* What the exercise asks *
Repeat the whole listing below, word for word.

* Recorded information *
────────────────────────────────────────

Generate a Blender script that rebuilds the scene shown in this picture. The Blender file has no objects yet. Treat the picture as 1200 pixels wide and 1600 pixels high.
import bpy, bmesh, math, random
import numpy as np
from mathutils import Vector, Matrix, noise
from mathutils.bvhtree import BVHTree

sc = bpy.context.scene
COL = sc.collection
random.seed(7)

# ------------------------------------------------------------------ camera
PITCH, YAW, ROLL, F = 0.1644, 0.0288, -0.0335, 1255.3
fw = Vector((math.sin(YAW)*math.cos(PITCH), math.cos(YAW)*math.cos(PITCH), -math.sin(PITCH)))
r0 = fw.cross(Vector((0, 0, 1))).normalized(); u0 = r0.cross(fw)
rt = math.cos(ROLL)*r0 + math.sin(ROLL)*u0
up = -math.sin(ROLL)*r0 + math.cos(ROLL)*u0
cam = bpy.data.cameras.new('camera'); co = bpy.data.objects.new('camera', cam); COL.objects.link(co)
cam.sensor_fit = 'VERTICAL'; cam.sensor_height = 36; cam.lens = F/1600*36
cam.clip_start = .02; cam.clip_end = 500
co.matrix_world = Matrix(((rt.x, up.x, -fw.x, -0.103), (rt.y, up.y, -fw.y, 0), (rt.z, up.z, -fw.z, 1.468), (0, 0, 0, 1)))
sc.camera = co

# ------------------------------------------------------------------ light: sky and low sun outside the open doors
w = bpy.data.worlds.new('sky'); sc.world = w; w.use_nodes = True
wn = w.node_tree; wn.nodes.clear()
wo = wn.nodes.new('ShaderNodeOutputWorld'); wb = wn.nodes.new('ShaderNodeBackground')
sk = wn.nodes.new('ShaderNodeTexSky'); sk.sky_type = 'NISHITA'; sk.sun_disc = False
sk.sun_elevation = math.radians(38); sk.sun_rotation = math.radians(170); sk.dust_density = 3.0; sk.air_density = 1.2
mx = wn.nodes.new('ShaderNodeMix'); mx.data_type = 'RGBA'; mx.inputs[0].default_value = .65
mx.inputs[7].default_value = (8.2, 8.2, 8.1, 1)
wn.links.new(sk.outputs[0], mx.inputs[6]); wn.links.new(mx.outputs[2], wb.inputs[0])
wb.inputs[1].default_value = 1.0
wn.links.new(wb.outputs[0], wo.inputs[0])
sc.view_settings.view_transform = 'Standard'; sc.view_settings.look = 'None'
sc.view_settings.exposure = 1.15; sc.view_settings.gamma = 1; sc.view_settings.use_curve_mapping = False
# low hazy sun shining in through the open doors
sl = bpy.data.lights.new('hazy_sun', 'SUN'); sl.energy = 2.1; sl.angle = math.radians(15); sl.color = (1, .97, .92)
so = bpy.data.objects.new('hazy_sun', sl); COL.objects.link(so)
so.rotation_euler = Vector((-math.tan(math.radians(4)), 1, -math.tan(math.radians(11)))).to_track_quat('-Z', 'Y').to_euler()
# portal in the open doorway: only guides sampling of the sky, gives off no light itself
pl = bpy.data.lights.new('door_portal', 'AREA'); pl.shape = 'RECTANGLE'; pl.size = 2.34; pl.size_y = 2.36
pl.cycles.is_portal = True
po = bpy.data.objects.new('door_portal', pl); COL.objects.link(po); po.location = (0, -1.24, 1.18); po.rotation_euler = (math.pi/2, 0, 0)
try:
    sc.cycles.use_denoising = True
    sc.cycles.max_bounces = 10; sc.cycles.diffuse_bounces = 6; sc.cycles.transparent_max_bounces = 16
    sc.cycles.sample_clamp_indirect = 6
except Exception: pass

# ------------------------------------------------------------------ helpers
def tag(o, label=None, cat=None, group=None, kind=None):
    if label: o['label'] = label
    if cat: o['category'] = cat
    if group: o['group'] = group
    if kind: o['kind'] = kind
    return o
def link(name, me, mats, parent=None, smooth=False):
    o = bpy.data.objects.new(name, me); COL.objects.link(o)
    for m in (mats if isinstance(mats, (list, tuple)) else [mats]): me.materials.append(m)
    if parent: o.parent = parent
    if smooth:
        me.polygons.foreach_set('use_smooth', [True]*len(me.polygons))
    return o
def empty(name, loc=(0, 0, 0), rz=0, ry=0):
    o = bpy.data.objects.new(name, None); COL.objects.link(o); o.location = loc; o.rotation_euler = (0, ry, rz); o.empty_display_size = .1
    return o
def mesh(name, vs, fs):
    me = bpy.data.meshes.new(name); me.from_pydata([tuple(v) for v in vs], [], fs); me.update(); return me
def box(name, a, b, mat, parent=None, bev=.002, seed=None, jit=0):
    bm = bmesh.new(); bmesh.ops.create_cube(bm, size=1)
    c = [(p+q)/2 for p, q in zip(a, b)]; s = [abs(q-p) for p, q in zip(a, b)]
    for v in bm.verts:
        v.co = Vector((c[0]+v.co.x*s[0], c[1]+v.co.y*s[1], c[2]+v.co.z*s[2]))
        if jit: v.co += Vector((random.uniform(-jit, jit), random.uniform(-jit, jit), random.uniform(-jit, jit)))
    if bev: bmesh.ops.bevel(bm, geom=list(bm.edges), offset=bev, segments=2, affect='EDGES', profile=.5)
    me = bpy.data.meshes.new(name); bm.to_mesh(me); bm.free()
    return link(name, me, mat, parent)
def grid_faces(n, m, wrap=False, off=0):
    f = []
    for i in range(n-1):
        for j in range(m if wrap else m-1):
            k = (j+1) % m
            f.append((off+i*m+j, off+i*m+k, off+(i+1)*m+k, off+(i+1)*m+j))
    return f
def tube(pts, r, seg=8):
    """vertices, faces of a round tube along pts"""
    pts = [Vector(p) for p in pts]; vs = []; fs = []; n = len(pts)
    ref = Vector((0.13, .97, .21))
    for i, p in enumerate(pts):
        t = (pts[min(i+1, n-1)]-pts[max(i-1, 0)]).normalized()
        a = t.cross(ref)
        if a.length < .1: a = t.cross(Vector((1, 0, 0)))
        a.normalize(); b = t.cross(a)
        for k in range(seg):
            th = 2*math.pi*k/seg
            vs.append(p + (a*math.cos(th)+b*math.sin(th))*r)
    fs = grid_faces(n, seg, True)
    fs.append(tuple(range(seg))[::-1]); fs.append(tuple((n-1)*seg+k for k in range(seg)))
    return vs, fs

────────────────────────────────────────

* Exercise result *
Generate a Blender script that rebuilds the scene shown in this picture. The Blender file has no objects yet. Treat the picture as 1200 pixels wide and 1600 pixels high.
import bpy, bmesh, math, random
import numpy as np
from mathutils import Vector, Matrix, noise
from mathutils.bvhtree import BVHTree

sc = bpy.context.scene
COL = sc.collection
random.seed(7)

# ------------------------------------------------------------------ camera
PITCH, YAW, ROLL, F = 0.1644, 0.0288, -0.0335, 1255.3
fw = Vector((math.sin(YAW)*math.cos(PITCH), math.cos(YAW)*math.cos(PITCH), -math.sin(PITCH)))
r0 = fw.cross(Vector((0, 0, 1))).normalized(); u0 = r0.cross(fw)
rt = math.cos(ROLL)*r0 + math.sin(ROLL)*u0
up = -math.sin(ROLL)*r0 + math.cos(ROLL)*u0
cam = bpy.data.cameras.new('camera'); co = bpy.data.objects.new('camera', cam); COL.objects.link(co)
cam.sensor_fit = 'VERTICAL'; cam.sensor_height = 36; cam.lens = F/1600*36
cam.clip_start = .02; cam.clip_end = 500
co.matrix_world = Matrix(((rt.x, up.x, -fw.x, -0.103), (rt.y, up.y, -fw.y, 0), (rt.z, up.z, -fw.z, 1.468), (0, 0, 0, 1)))
sc.camera = co

# ------------------------------------------------------------------ light: sky and low sun outside the open doors
w = bpy.data.worlds.new('sky'); sc.world = w; w.use_nodes = True
wn = w.node_tree; wn.nodes.clear()
wo = wn.nodes.new('ShaderNodeOutputWorld'); wb = wn.nodes.new('ShaderNodeBackground')
sk = wn.nodes.new('ShaderNodeTexSky'); sk.sky_type = 'NISHITA'; sk.sun_disc = False
sk.sun_elevation = math.radians(38); sk.sun_rotation = math.radians(170); sk.dust_density = 3.0; sk.air_density = 1.2
mx = wn.nodes.new('ShaderNodeMix'); mx.data_type = 'RGBA'; mx.inputs[0].default_value = .65
mx.inputs[7].default_value = (8.2, 8.2, 8.1, 1)
wn.links.new(sk.outputs[0], mx.inputs[6]); wn.links.new(mx.outputs[2], wb.inputs[0])
wb.inputs[1].default_value = 1.0
wn.links.new(wb.outputs[0], wo.inputs[0])
sc.view_settings.view_transform = 'Standard'; sc.view_settings.look = 'None'
sc.view_settings.exposure = 1.15; sc.view_settings.gamma = 1; sc.view_settings.use_curve_mapping = False
# low hazy sun shining in through the open doors
sl = bpy.data.lights.new('hazy_sun', 'SUN'); sl.energy = 2.1; sl.angle = math.radians(15); sl.color = (1, .97, .92)
so = bpy.data.objects.new('hazy_sun', sl); COL.objects.link(so)
so.rotation_euler = Vector((-math.tan(math.radians(4)), 1, -math.tan(math.radians(11)))).to_track_quat('-Z', 'Y').to_euler()
# portal in the open doorway: only guides sampling of the sky, gives off no light itself
pl = bpy.data.lights.new('door_portal', 'AREA'); pl.shape = 'RECTANGLE'; pl.size = 2.34; pl.size_y = 2.36
pl.cycles.is_portal = True
po = bpy.data.objects.new('door_portal', pl); COL.objects.link(po); po.location = (0, -1.24, 1.18); po.rotation_euler = (math.pi/2, 0, 0)
try:
    sc.cycles.use_denoising = True
    sc.cycles.max_bounces = 10; sc.cycles.diffuse_bounces = 6; sc.cycles.transparent_max_bounces = 16
    sc.cycles.sample_clamp_indirect = 6
except Exception: pass

# ------------------------------------------------------------------ helpers
def tag(o, label=None, cat=None, group=None, kind=None):
    if label: o['label'] = label
    if cat: o['category'] = cat
    if group: o['group'] = group
    if kind: o['kind'] = kind
    return o
def link(name, me, mats, parent=None, smooth=False):
    o = bpy.data.objects.new(name, me); COL.objects.link(o)
    for m in (mats if isinstance(mats, (list, tuple)) else [mats]): me.materials.append(m)
    if parent: o.parent = parent
    if smooth:
        me.polygons.foreach_set('use_smooth', [True]*len(me.polygons))
    return o
def empty(name, loc=(0, 0, 0), rz=0, ry=0):
    o = bpy.data.objects.new(name, None); COL.objects.link(o); o.location = loc; o.rotation_euler = (0, ry, rz); o.empty_display_size = .1
    return o
def mesh(name, vs, fs):
    me = bpy.data.meshes.new(name); me.from_pydata([tuple(v) for v in vs], [], fs); me.update(); return me
def box(name, a, b, mat, parent=None, bev=.002, seed=None, jit=0):
    bm = bmesh.new(); bmesh.ops.create_cube(bm, size=1)
    c = [(p+q)/2 for p, q in zip(a, b)]; s = [abs(q-p) for p, q in zip(a, b)]
    for v in bm.verts:
        v.co = Vector((c[0]+v.co.x*s[0], c[1]+v.co.y*s[1], c[2]+v.co.z*s[2]))
        if jit: v.co += Vector((random.uniform(-jit, jit), random.uniform(-jit, jit), random.uniform(-jit, jit)))
    if bev: bmesh.ops.bevel(bm, geom=list(bm.edges), offset=bev, segments=2, affect='EDGES', profile=.5)
    me = bpy.data.meshes.new(name); bm.to_mesh(me); bm.free()
    return link(name, me, mat, parent)
def grid_faces(n, m, wrap=False, off=0):
    f = []
    for i in range(n-1):
        for j in range(m if wrap else m-1):
            k = (j+1) % m
            f.append((off+i*m+j, off+i*m+k, off+(i+1)*m+k, off+(i+1)*m+j))
    return f
def tube(pts, r, seg=8):
    """vertices, faces of a round tube along pts"""
    pts = [Vector(p) for p in pts]; vs = []; fs = []; n = len(pts)
    ref = Vector((0.13, .97, .21))
    for i, p in enumerate(pts):
        t = (pts[min(i+1, n-1)]-pts[max(i-1, 0)]).normalized()
        a = t.cross(ref)
        if a.length < .1: a = t.cross(Vector((1, 0, 0)))
        a.normalize(); b = t.cross(a)
        for k in range(seg):
            th = 2*math.pi*k/seg
            vs.append(p + (a*math.cos(th)+b*math.sin(th))*r)
    fs = grid_faces(n, seg, True)
    fs.append(tuple(range(seg))[::-1]); fs.append(tuple((n-1)*seg+k for k in range(seg)))
    return vs, fs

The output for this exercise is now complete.